From 10 Q. Filed on 8/9/2006

Hands Off the Internet: Better Check Your Facts, Part.1

This front-group for the Internet monopoly want-to-be’s has a “back to school” lesson just posted about Quality of Service. But they are misinforming the public. This debate isn’t about true Quality of Service (QoS). Supporters of Internet Freedom (net neutrality) support QoS. But what Mike McCurry and Christopher Wolf’s funders really want is something more like OurQoS. That will give them a monopoly-like broadband service where their applications whiz by (helped via the network control mechanisms Hands Off member Alcatel is building for Verizon and AT&T). Their vision of OurQoS creates toll lanes and slow paths for everyone else. Ask your backers. What they are relying on for profits isn’t QoS. It’s really a “policy” based routing racket.

It’s the network neutrality folks who are fighting for fair traffic management. It’s the Hands Off types who want to allow privately run online traffic cops patrol the broadband beat. That’s why we will need Congress to restore the Internet’s non-discrimination safeguards.
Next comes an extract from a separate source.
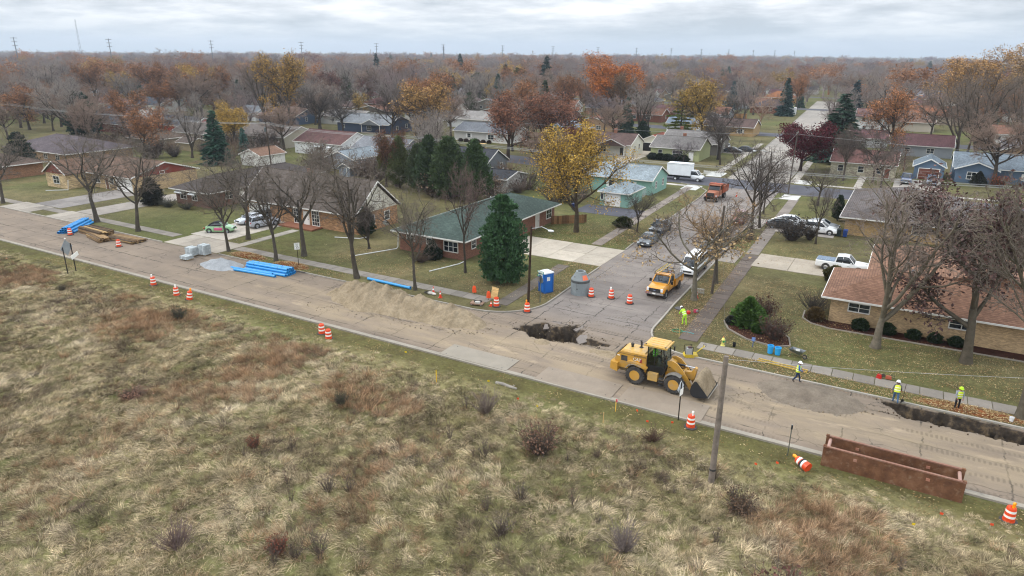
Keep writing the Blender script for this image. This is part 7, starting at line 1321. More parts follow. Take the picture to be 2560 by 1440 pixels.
def scatter(name, pts, rot, scl, idx, sources, kind='stuff', label=None, cat=None, wide=None):
    """one stuff object: instances of the source meshes on given points (geometry nodes)"""
    me = bpy.data.meshes.new(name); n = len(pts); me.vertices.add(n); me.vertices.foreach_set('co', np.asarray(pts, np.float32).ravel())
    for nm, arr, ty in (('rot', rot, 'FLOAT_VECTOR'), ('scl', scl, 'FLOAT_VECTOR'), ('idx', idx, 'INT')):
        a = me.attributes.new(nm, ty, 'POINT'); a.data.foreach_set('vector' if ty == 'FLOAT_VECTOR' else 'value', np.asarray(arr, np.int32 if ty == 'INT' else np.float32).ravel())
    o = link(name, me); tag(o, label, cat, None, kind)
    col = bpy.data.collections.new(name + '_sources')
    for i_, s in enumerate(sources): s.name = f'{name}_source_{i_:02d}'; col.objects.link(s)
    ng = bpy.data.node_groups.new(name, 'GeometryNodeTree'); ng.interface.new_socket('Geometry', in_out='INPUT', socket_type='NodeSocketGeometry'); ng.interface.new_socket('Geometry', in_out='OUTPUT', socket_type='NodeSocketGeometry')
    gi = ng.nodes.new('NodeGroupInput'); go = ng.nodes.new('NodeGroupOutput'); ci = ng.nodes.new('GeometryNodeCollectionInfo'); ci.inputs['Collection'].default_value = col; ci.inputs['Separate Children'].default_value = True; ci.inputs['Reset Children'].default_value = True
    ip = ng.nodes.new('GeometryNodeInstanceOnPoints'); ip.inputs['Pick Instance'].default_value = True
    def na(nm, ty): a = ng.nodes.new('GeometryNodeInputNamedAttribute'); a.data_type = ty; a.inputs[0].default_value = nm; return a.outputs[0]
    ng.links.new(gi.outputs[0], ip.inputs['Points']); ng.links.new(ci.outputs[0], ip.inputs['Instance']); ng.links.new(na('idx', 'INT'), ip.inputs['Instance Index'])
    ng.links.new(na('rot', 'FLOAT_VECTOR'), ip.inputs['Rotation']); ng.links.new(na('scl', 'FLOAT_VECTOR'), ip.inputs['Scale']); ng.links.new(ip.outputs[0], go.inputs[0])
    md = o.modifiers.new('scatter', 'NODES'); md.node_group = ng; return o
# far wood: everything past the individual trees
FARM = {}
def far_tree(seed, sp, tl, tr, color, leaves=0, tw=.022):
    """lighter tree in one mesh for the far wood, own colour"""
    T_ = Tree(seed); T_.grow((0, 0, -.2), (0, 0, 1), tl, tr, 0, sp); parts = [(*seg_mesh('', T_.seg[l], 4 if l < 2 else 3, None, tw if l > 1 else 0), 0) for l in range(len(sp))]; tips = np.array(T_.tips)
    if leaves: parts.append((*leaf_cloud(T_.r, tips, leaves, .22, .4), 0))
    V, F, M = join(parts); key = 'far_' + color
    if key not in MATS: mat(key, .9, build=lambda t, b: L(t, vary(t, mixc(t, 1.0, color, ramp(t, nd(t, 'ShaderNodeObjectInfo').outputs['Random'], [(0, grey(.75)), (1, grey(1.25))]), 'MULTIPLY'), noise(t, .6, 3), .8, 1.2), b.inputs['Base Color']), spec=.1)
    o = bpy.data.objects.new('far_tree_source', npmesh('far_tree', V, F, MATS[key])); FARM[o.name] = float(np.quantile(tips[:, 2], .98)); return o
FSP = [(4, .04, .0, 7, 1.5, 32, .4, .55), (5, .08, .05, 6, .45, 38, .2, .45), (4, .14, .04, 5, .55, 42, .15, .5), (3, .18, .02, 4, .55, 45, .1, .55), (2, .2, 0, 0, 0, 0, 0, 0)]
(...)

What Comcast Uber-Lobbyist David Cohen’s Isn’t Saying about Net Neutrality

David Cohen is Comcast’s chief political lobbyist. His role is to help the company quash potential competition. Cohen operates in D.C., at state capitals, and city hall. When Comcast believes that competition will emerge, they call on Mr. Cohen. For example, Comcast played a major role in the passage of anti-public interest legislation in a number of states banning community broadband networks.
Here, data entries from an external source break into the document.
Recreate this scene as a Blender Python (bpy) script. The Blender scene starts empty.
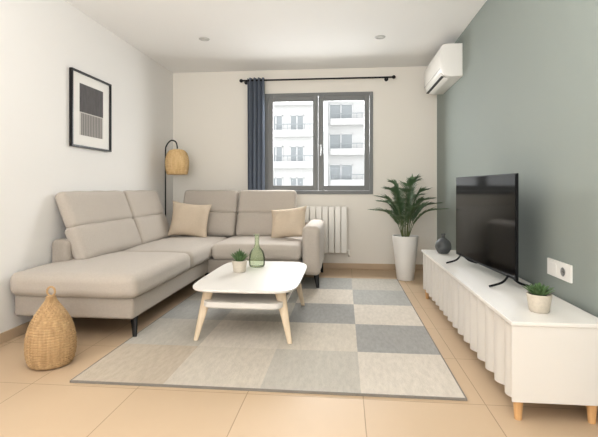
import bpy, bmesh, math, random
from mathutils import Vector, Matrix
random.seed(7)
S = bpy.context.scene
COL = S.collection

# ------------------------------------------------------------------ materials
def lin(c):
    out = []
    for v in c[:3]:
        v = v/255.0
        out.append(v/12.92 if v <= 0.04045 else ((v+0.055)/1.055)**2.4)
    return (out[0], out[1], out[2], 1.0)

def M(name, col, rough=0.5, metal=0.0, var=0.04, scale=6.0, bump=0.0, bscale=300.0, stretch=(1,1,1), coat=0.0, spec=0.5, sheen=0.0):
    m = bpy.data.materials.new(name); m.use_nodes = True
    nt = m.node_tree; b = nt.nodes["Principled BSDF"]
    b.inputs["Roughness"].default_value = rough
    b.inputs["Metallic"].default_value = metal
    b.inputs["Specular IOR Level"].default_value = spec
    b.inputs["Coat Weight"].default_value = coat
    b.inputs["Sheen Weight"].default_value = sheen
    tc = nt.nodes.new("ShaderNodeTexCoord")
    mp = nt.nodes.new("ShaderNodeMapping"); mp.inputs["Scale"].default_value = stretch
    nt.links.new(tc.outputs["Object"], mp.inputs["Vector"])
    n = nt.nodes.new("ShaderNodeTexNoise"); n.inputs["Scale"].default_value = scale; n.inputs["Detail"].default_value = 4
    nt.links.new(mp.outputs[0], n.inputs["Vector"])
    mx = nt.nodes.new("ShaderNodeMix"); mx.data_type = 'RGBA'
    c = lin(col)
    mx.inputs[6].default_value = tuple(max(0, v*(1-var)) for v in c[:3])+(1,)
    mx.inputs[7].default_value = tuple(min(1, v*(1+var)) for v in c[:3])+(1,)
    nt.links.new(n.outputs["Fac"], mx.inputs[0])
    nt.links.new(mx.outputs[2], b.inputs["Base Color"])
    if bump > 0:
        n2 = nt.nodes.new("ShaderNodeTexNoise"); n2.inputs["Scale"].default_value = bscale; n2.inputs["Detail"].default_value = 3
        nt.links.new(mp.outputs[0], n2.inputs["Vector"])
        bp = nt.nodes.new("ShaderNodeBump"); bp.inputs["Strength"].default_value = bump; bp.inputs["Distance"].default_value = 0.004
        nt.links.new(n2.outputs["Fac"], bp.inputs["Height"])
        nt.links.new(bp.outputs[0], b.inputs["Normal"])
    return m

def wood(name, c1, c2, rough=0.5, axis='Z'):
    m = M(name, c1, rough)
    nt = m.node_tree; b = nt.nodes["Principled BSDF"]
    tc = nt.nodes.new("ShaderNodeTexCoord"); mp = nt.nodes.new("ShaderNodeMapping")
    mp.inputs["Scale"].default_value = (40, 40, 3) if axis == 'Z' else (3, 40, 40)
    n = nt.nodes.new("ShaderNodeTexNoise"); n.inputs["Scale"].default_value = 1.5; n.inputs["Detail"].default_value = 5
    r = nt.nodes.new("ShaderNodeValToRGB")
    r.color_ramp.elements[0].position = .3; r.color_ramp.elements[1].position = .75
    r.color_ramp.elements[0].color = lin(c1); r.color_ramp.elements[1].color = lin(c2)
    nt.links.new(tc.outputs["Object"], mp.inputs[0]); nt.links.new(mp.outputs[0], n.inputs["Vector"])
    nt.links.new(n.outputs["Fac"], r.inputs[0]); nt.links.new(r.outputs[0], b.inputs["Base Color"])
    return m

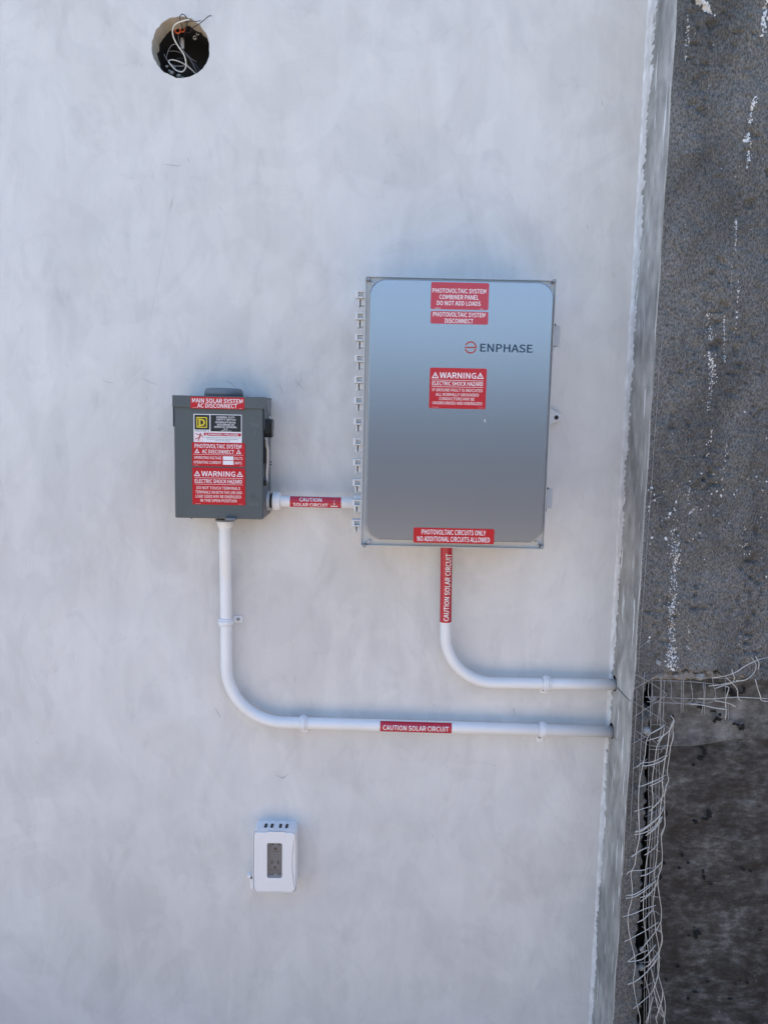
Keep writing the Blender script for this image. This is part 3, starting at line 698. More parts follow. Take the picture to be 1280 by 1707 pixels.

Now the Roberts family has set Mr. Cohen to undermine what is the biggest threat to the nation’s # 1 cable monopoly: an open Internet. Cohen just wrote an op-ed yesterday [registration required] in the San Jose Mercury News. He had the chutzpah to say that rules ensuring all online content is treated fairly would be harmful because they could stifle “a child friendly-content zone” online! This coming from one of the leading providers of porn—Comcast! Comcast has also just begun promoting some of its new on-demand channels, including Playboy, Howard Stern, and something called “Dating on Demand” (from its website: “our stealth crew of sneaky eavesdroppers trails close behind and captures everything on tape. And we mean everything — the good, the bad and the “Holy crap can you believe he did that!”).

So, when Mr. Cohen makes the phony charge that net neutrality would take channel space away from kids services or health information—what he really means is that Comcast wants to control all the space itself. It wants to use bandwidth/channel capacity so it can profit from porn and other high-revenue content. It doesn’t want any video or online competition to emerge that might take away eyeballs, ad dollars, and subscription revenues.
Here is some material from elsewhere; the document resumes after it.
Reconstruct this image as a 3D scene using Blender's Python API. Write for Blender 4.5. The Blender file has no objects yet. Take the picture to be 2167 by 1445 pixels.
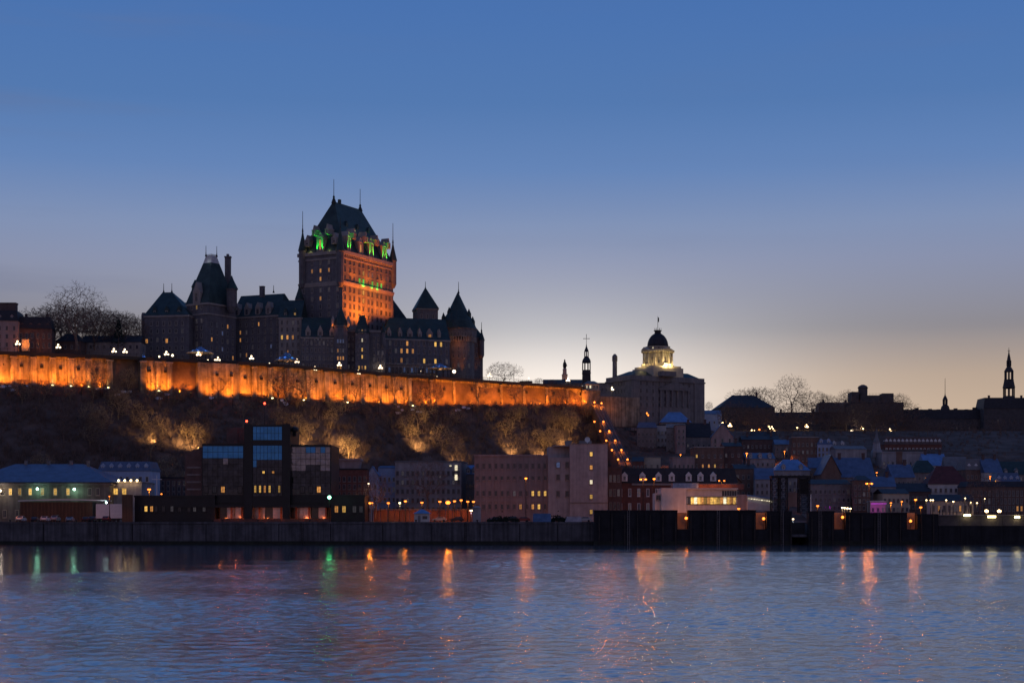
import bpy, math, random
import numpy as np
from mathutils import Vector, Matrix
R = math.radians
rnd = random.Random(7)
SC = bpy.context.scene
COL = SC.collection

# ------------------------------------------------------------------ camera
F_PX, CX, HY, CAMZ = 3375.0, 1083.5, 1092.0, 8.0
cam_d = bpy.data.cameras.new('camera'); cam = bpy.data.objects.new('camera', cam_d); COL.objects.link(cam)
cam.location = (0, 0, CAMZ); cam.rotation_euler = (R(90), 0, 0)
cam_d.sensor_width = 36.0; cam_d.lens = F_PX/2167.0*36.0
cam_d.shift_y = (HY-722.5)/2167.0
cam_d.clip_start = 0.5; cam_d.clip_end = 12000
SC.camera = cam

# ------------------------------------------------------------------ world : dusk sky
SUN_AZ = 1.6      # degrees to the right of straight ahead: where the sun has set
w = bpy.data.worlds.new('World'); SC.world = w; w.use_nodes = True
nt = w.node_tree; nt.nodes.clear()
def N(t, **k):
    n = nt.nodes.new(t)
    for a, b in k.items(): setattr(n, a, b)
    return n
def L(a, b): nt.links.new(a, b)
def MATH(op, a, b=None, c=None):
    n = N('ShaderNodeMath', operation=op)
    for i, s in enumerate((a, b, c)):
        if s is None: continue
        if isinstance(s, (int, float)): n.inputs[i].default_value = s
        else: L(s, n.inputs[i])
    return n.outputs[0]
out = N('ShaderNodeOutputWorld'); tc = N('ShaderNodeTexCoord')
nrm = N('ShaderNodeVectorMath', operation='NORMALIZE'); L(tc.outputs['Generated'], nrm.inputs[0])
sep = N('ShaderNodeSeparateXYZ'); L(nrm.outputs[0], sep.inputs[0])
X_, Y_, Z_ = sep.outputs
zc = MATH('MAXIMUM', Z_, 0.0)
def ramp(fac, stops):
    r = N('ShaderNodeValToRGB'); e = r.color_ramp.elements
    while len(e) < len(stops): e.new(0.5)
    for el, (p, c) in zip(e, stops): el.position = p; el.color = (*c, 1)
    L(fac, r.inputs[0]); return r.outputs[0]
# colour by sine of elevation on the sunset side, 90 degrees to the side and opposite
front = ramp(zc, [(0.0, (.60,.42,.27)), (.055, (.57,.425,.31)), (.086, (.45,.345,.275)), (.115, (.245,.232,.262)), (.155, (.228,.262,.395)), (.178, (.200,.268,.445)), (.212, (.118,.222,.465)), (.25, (.078,.182,.425)), (.305, (.060,.160,.42)), (1, (.026,.075,.235))])
back = ramp(zc, [(0.0, (.30,.205,.225)), (.10, (.275,.200,.260)), (.3, (.130,.140,.260)), (1, (.028,.072,.22))])
azs = math.sin(R(SUN_AZ)); azc = math.cos(R(SUN_AZ))
hl = MATH('SQRT', MATH('ADD', MATH('MULTIPLY', X_, X_), MATH('MULTIPLY', Y_, Y_)))
hl = MATH('MAXIMUM', hl, 1e-4)
cosaz = MATH('DIVIDE', MATH('ADD', MATH('MULTIPLY', X_, azs), MATH('MULTIPLY', Y_, azc)), hl)
mr = N('ShaderNodeMapRange', interpolation_type='SMOOTHSTEP'); L(cosaz, mr.inputs[0])
mr.inputs[1].default_value = -.75; mr.inputs[2].default_value = .93
mix = N('ShaderNodeMix', data_type='RGBA'); L(mr.outputs[0], mix.inputs[0]); L(back, mix.inputs[6]); L(front, mix.inputs[7])
# soft glow over the place where the sun went down
sx = MATH('SUBTRACT', MATH('DIVIDE', X_, hl), azs)
g = MATH('ADD', MATH('POWER', MATH('ABSOLUTE', MATH('DIVIDE', sx, .125)), 2.0), MATH('POWER', MATH('ABSOLUTE', MATH('DIVIDE', MATH('SUBTRACT', Z_, .073), .046)), 2.0))
g = MATH('MULTIPLY', MATH('EXPONENT', MATH('MULTIPLY', g, -1.0)), MATH('GREATER_THAN', Y_, 0.0))
glow = N('ShaderNodeMix', data_type='RGBA', blend_type='ADD'); g2 = MATH('ADD', MATH('POWER', MATH('ABSOLUTE', MATH('DIVIDE', MATH('ADD', sx, .06), .24)), 2.0), MATH('POWER', MATH('ABSOLUTE', MATH('DIVIDE', MATH('SUBTRACT', Z_, .135), .035)), 2.0))
g2 = MATH('MULTIPLY', MATH('EXPONENT', MATH('MULTIPLY', g2, -1.0)), MATH('GREATER_THAN', Y_, 0.0))
L(MATH('ADD', MATH('MULTIPLY', g, .56), MATH('MULTIPLY', g2, .055)), glow.inputs[0]); L(mix.outputs[2], glow.inputs[6]); glow.inputs[7].default_value = (.96, .98, .97, 1)
# faint streaky cloud
mp = N('ShaderNodeMapping'); L(nrm.outputs[0], mp.inputs[0]); mp.inputs[3].default_value = (2.2, 1.0, 20.0); mp.inputs[2].default_value = (0, R(7), 0); mp.inputs[1].default_value = (1.3, 0, .4)
cn = N('ShaderNodeTexNoise'); L(mp.outputs[0], cn.inputs[0]); cn.inputs['Scale'].default_value = 2.0; cn.inputs['Detail'].default_value = 5
cr = N('ShaderNodeMapRange', interpolation_type='SMOOTHSTEP'); L(cn.outputs[0], cr.inputs[0]); cr.inputs[1].default_value = .50; cr.inputs[2].default_value = .80; cr.inputs[3].default_value = 0; cr.inputs[4].default_value = .17
cl = N('ShaderNodeMix', data_type='RGBA', blend_type='MIX'); cm_ = N('ShaderNodeMapRange', interpolation_type='SMOOTHSTEP'); L(X_, cm_.inputs[0]); cm_.inputs[1].default_value = -.02; cm_.inputs[2].default_value = -.26; cm_.inputs[3].default_value = .45; cm_.inputs[4].default_value = 1.9
L(MATH('MULTIPLY', cr.outputs[0], cm_.outputs[0]), cl.inputs[0]); L(glow.outputs[2], cl.inputs[6]); cl.inputs[7].default_value = (.13, .16, .28, 1)
sky = N('ShaderNodeTexSky', sky_type='NISHITA'); sky.sun_disc = False; sky.sun_elevation = R(-3.0); sky.sun_rotation = R(SUN_AZ)
bg1 = N('ShaderNodeBackground'); L(cl.outputs[2], bg1.inputs[0]); bg1.inputs[1].default_value = 1.0
bg2 = N('ShaderNodeBackground'); L(sky.outputs[0], bg2.inputs[0]); bg2.inputs[1].default_value = 0.05
ad = N('ShaderNodeAddShader'); L(bg1.outputs[0], ad.inputs[0]); L(bg2.outputs[0], ad.inputs[1]); L(ad.outputs[0], out.inputs[0])

# the sun itself is already under the horizon: only a trace of its light is left
sd = bpy.data.lights.new('sun', 'SUN'); sd.energy = 0.02; sd.angle = R(8); sd.color = (1, .75, .5)
sun = bpy.data.objects.new('sun', sd); COL.objects.link(sun)
sun.rotation_euler = Vector((-math.sin(R(SUN_AZ)), -math.cos(R(SUN_AZ)), -.02)).to_track_quat('-Z', 'Y').to_euler()

SC.view_settings.view_transform = 'Standard'; SC.view_settings.look = 'None'
SC.view_settings.exposure = 0.0; SC.view_settings.gamma = 1.0; SC.view_settings.use_curve_mapping = False
SC.render.engine = 'CYCLES'
SC.cycles.use_denoising = True
SC.cycles.max_bounces = 5; SC.cycles.diffuse_bounces = 2; SC.cycles.glossy_bounces = 3; SC.cycles.transmission_bounces = 2
SC.cycles.caustics_reflective = False; SC.cycles.caustics_refractive = False
SC.cycles.sample_clamp_indirect = 3.0; SC.cycles.sample_clamp_direct = 0.0
SC.render.filter_size if hasattr(SC.render, 'filter_size') else None

# ------------------------------------------------------------------ helpers
def WX(px, Y): return (px-CX)*Y/F_PX
def WZ(py, Y): return CAMZ+(HY-py)*Y/F_PX
def W(px, py, Y): return Vector((WX(px, Y), Y, WZ(py, Y)))

class Frame:
    "a plan frame: origin, unit vector along the front, unit vector into the depth"
    def __init__(s, x, y, ang):
        s.o = (x, y); s.ang = ang; s.u = (math.cos(ang), math.sin(ang)); s.v = (-math.sin(ang), math.cos(ang))
    def P(s, a, b, z): return (s.o[0]+a*s.u[0]+b*s.v[0], s.o[1]+a*s.u[1]+b*s.v[1], z)
def hit(px, x0, y0, dx, dy):
    k = px-CX
    return (k*y0-x0*F_PX)/(dx*F_PX-k*dy)
def fpx(px0, px1, Y, deg=0):
    a = R(deg); x0 = WX(px0, Y); f = Frame(x0, Y, a)
    f.w = hit(px1, x0, Y, f.u[0], f.u[1]); return f
def fcorner(pxc, Y, deg, pxl, pxr):
    a = R(deg); x0 = WX(pxc, Y); f = Frame(x0, Y, a)
    f.w = hit(pxr, x0, Y, f.u[0], f.u[1]); f.d = hit(pxl, x0, Y, f.v[0], f.v[1]); return f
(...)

The truth is Comcast, like other net neutrality opponents AT&T, Verizon, and Time Warner, are terrified of an open Internet. If the Net remains open, then anyone can provide phone or video service. Who would need a Comcast then? No one.

That’s why Comcast is opposed to net neutrality, and why it is buying next-generation broadband technology from Cisco. Comcast wants to serve as a gatekeeper over the flow of video and data coming into our homes. Net neutrality rules would prevent Comcast from becoming a digital super-monopoly.
Beware of cable lobbyists—they’re a hazard to our democracy’s health.